Bismillâhirrahmanirrahim
Evlenme çağını geçmiş kadınlar, fazla ziynet göstermeden, dış elbisesiz dışarı çıkabilirler, amma sakınmaları, ağır başlı davranmaları, daha uygundur!..
(Nur Suresi, ayet 60)
Peygamber hanımlarına, kendilerinin herhangi bir kadın gibi olmadıkları, kuşku uyandıracak davranışlardan sakınmaları, hatta yürekli kimselerin içlerinde herhangi bir şehvet arzusu uyandırmamak için söze dalmamaları, kırıtarak değil, ağır başlı konuşmaları ve güzel söz söylemeleri, Allâha ve elçisine itâat etmeleri, Allâhın ayet ve hikmetlerinin kendi evlerinde okunması nimetinin değerini bilmeleri ve ona göre davranmaları emrediliyor!...
(piri galibi)
Bismillâhirrahmanirrahim
Ey peygamber! Hanımlarına, kızlarına ve mümin¬lerin kadınlarına, örtülerini üstlerine almalarını söyle. Onların tanınmaması ve (incitilmemesi) için en elverişli olan budur. Allâh çok bağışlayan çok esirgeyendir!..
(Azhab Suresi, 59)
Gunesin zararli isinlarindan korur. Malum ozon tabakasi delindi. Ciplak tenle gunes altinda durmak sakincali. Ayrica çok çil yapiyor.

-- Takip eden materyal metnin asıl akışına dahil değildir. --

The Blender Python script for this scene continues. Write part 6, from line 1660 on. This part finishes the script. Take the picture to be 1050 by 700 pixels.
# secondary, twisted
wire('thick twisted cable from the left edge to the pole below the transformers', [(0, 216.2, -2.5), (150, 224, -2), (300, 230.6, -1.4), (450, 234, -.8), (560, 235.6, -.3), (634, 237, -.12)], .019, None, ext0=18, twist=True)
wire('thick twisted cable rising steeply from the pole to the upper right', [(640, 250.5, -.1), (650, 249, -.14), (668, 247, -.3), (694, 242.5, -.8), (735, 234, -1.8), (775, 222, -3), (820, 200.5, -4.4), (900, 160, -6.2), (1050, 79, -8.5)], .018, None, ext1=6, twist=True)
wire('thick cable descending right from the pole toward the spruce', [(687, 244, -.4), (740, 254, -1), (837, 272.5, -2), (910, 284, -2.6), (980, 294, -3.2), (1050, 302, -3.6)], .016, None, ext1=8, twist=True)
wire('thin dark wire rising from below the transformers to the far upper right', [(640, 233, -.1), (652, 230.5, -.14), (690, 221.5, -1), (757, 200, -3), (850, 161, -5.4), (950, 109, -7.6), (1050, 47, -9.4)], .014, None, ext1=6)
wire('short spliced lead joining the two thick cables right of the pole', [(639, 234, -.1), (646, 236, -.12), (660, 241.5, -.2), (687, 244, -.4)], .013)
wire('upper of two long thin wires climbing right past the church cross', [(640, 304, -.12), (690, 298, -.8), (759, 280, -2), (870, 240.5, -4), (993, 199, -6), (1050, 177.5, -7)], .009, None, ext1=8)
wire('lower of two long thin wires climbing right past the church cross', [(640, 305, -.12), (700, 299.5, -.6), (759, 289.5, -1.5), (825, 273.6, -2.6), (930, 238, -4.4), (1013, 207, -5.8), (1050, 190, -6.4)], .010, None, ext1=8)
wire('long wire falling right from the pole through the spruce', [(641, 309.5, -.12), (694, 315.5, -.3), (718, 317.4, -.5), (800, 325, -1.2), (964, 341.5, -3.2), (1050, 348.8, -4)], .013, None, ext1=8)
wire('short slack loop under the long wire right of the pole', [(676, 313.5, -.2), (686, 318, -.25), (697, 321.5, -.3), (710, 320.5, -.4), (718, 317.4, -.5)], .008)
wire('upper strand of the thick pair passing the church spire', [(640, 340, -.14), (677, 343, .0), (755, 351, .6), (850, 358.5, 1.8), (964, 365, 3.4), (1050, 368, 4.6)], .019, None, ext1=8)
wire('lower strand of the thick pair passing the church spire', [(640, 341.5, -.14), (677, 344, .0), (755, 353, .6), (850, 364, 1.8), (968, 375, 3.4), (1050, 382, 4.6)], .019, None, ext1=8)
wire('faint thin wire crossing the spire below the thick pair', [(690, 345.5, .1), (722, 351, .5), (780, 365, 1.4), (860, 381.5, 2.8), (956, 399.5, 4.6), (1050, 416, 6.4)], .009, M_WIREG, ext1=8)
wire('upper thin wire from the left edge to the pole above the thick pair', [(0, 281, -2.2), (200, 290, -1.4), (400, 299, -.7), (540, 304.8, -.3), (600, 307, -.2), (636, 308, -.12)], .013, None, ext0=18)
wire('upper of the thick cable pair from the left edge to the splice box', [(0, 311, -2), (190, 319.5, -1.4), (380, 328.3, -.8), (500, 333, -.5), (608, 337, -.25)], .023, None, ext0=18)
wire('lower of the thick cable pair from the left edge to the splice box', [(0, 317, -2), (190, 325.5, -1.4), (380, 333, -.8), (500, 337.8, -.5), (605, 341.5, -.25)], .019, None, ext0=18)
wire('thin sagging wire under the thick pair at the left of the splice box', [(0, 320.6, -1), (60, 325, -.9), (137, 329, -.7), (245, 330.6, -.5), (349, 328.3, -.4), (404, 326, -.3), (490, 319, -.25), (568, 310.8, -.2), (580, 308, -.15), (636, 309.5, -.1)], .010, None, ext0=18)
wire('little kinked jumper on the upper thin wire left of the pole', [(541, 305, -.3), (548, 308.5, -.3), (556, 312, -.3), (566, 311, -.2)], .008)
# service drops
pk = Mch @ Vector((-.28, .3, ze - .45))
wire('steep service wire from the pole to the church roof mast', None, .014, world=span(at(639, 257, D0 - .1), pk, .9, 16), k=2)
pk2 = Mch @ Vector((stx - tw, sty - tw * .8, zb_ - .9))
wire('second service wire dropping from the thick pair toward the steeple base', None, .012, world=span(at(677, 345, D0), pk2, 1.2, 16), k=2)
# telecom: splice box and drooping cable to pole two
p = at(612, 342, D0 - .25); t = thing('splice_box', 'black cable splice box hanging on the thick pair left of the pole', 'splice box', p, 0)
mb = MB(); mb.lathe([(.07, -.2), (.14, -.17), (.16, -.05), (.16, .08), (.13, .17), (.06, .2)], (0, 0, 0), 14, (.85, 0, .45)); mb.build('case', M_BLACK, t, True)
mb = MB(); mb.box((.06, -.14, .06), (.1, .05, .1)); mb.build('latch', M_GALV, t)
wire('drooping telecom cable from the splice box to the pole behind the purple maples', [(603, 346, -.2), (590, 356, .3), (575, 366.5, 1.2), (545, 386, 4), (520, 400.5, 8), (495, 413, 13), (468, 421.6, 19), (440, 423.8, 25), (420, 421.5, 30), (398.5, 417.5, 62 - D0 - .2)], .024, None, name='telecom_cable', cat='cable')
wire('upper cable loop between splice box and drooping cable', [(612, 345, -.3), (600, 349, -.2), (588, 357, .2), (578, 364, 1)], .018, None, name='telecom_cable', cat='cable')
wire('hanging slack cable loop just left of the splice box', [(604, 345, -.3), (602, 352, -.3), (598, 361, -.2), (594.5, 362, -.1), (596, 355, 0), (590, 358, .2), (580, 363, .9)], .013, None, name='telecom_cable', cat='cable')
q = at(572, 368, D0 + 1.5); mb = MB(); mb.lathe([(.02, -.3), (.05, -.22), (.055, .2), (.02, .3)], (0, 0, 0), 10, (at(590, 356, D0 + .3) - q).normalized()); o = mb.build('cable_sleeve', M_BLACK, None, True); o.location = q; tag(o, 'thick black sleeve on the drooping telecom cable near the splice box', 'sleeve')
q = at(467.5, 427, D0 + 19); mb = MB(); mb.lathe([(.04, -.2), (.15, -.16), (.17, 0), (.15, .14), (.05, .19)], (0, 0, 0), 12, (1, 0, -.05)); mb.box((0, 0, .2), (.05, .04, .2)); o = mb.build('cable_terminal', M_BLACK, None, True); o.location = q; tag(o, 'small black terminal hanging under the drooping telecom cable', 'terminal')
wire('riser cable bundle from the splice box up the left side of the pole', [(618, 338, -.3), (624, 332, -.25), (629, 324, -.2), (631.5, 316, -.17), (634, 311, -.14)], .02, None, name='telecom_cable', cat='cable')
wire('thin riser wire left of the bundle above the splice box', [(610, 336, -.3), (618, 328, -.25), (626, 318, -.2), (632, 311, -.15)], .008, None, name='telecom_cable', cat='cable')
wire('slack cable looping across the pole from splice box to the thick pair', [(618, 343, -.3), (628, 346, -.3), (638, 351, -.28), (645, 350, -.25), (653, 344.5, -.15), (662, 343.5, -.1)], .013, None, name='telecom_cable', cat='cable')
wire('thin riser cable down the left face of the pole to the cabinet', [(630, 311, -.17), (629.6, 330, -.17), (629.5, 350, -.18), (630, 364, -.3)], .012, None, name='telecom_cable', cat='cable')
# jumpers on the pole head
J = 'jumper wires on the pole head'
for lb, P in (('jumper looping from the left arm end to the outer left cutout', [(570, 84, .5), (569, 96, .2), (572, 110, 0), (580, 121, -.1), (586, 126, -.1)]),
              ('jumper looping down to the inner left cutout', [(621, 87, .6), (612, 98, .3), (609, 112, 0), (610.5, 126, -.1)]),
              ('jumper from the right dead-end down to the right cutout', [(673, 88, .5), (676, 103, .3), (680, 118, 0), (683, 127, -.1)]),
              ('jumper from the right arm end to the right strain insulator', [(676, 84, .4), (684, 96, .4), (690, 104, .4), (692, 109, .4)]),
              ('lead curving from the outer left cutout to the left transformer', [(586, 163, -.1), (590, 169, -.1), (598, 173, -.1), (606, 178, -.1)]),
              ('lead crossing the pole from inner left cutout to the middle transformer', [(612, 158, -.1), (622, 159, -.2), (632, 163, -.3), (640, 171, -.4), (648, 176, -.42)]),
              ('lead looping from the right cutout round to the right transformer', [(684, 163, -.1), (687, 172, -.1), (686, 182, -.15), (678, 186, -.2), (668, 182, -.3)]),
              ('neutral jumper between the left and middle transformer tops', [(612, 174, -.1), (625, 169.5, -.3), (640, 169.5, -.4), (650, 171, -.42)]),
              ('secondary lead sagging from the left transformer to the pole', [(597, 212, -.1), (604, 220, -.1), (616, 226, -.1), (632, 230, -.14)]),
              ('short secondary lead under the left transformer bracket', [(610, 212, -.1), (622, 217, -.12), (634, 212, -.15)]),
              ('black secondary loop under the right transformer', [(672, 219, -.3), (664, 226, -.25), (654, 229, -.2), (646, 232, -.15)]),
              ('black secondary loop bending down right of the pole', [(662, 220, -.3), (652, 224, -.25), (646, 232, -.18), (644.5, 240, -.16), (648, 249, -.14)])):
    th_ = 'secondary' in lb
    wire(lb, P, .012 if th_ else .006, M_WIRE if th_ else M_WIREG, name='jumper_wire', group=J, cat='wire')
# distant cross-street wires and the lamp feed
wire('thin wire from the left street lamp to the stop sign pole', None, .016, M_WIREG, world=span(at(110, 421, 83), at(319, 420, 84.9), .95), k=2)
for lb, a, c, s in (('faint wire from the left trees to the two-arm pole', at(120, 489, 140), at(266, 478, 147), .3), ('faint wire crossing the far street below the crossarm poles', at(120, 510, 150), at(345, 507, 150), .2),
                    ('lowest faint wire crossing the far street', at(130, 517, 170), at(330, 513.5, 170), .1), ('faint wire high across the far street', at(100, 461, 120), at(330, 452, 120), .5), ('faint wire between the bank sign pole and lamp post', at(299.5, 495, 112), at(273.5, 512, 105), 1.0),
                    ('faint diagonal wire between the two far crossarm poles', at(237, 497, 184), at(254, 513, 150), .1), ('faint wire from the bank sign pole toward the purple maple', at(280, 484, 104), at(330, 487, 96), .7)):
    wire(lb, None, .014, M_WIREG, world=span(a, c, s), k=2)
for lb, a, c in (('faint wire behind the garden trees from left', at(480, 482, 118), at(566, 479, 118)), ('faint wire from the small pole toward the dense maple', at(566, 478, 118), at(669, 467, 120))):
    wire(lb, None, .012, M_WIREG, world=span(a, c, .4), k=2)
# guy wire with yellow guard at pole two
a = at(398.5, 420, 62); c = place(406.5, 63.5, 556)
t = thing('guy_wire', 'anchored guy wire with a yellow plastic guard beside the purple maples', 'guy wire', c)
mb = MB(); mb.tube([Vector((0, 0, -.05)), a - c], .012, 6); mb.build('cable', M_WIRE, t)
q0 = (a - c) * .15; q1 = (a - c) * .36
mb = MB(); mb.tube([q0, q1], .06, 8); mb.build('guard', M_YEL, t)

D vitamini icin balik, yumurta ve sut ile baslenmek sart.
önce bu konudaki ayetler nelerdir, hadisler nelerdir, sınırlar nelerdir araştırmak gerekir, tarafsızca. hiçbir bilgisi olmadığı halde yorum yapanlar ne kadar günaha girdiklerini bir düşünsünler. çarşaf da çarşaf diye tutturanlara, başörtüsü kullandığı halde daracık kıyafetler giyenlere, başörtüsü farz değildir diyenlere en ufak saygım yoktur. onu da belirteyim. bu konuda saygı aramayın. bence ile sence ile din olmaz.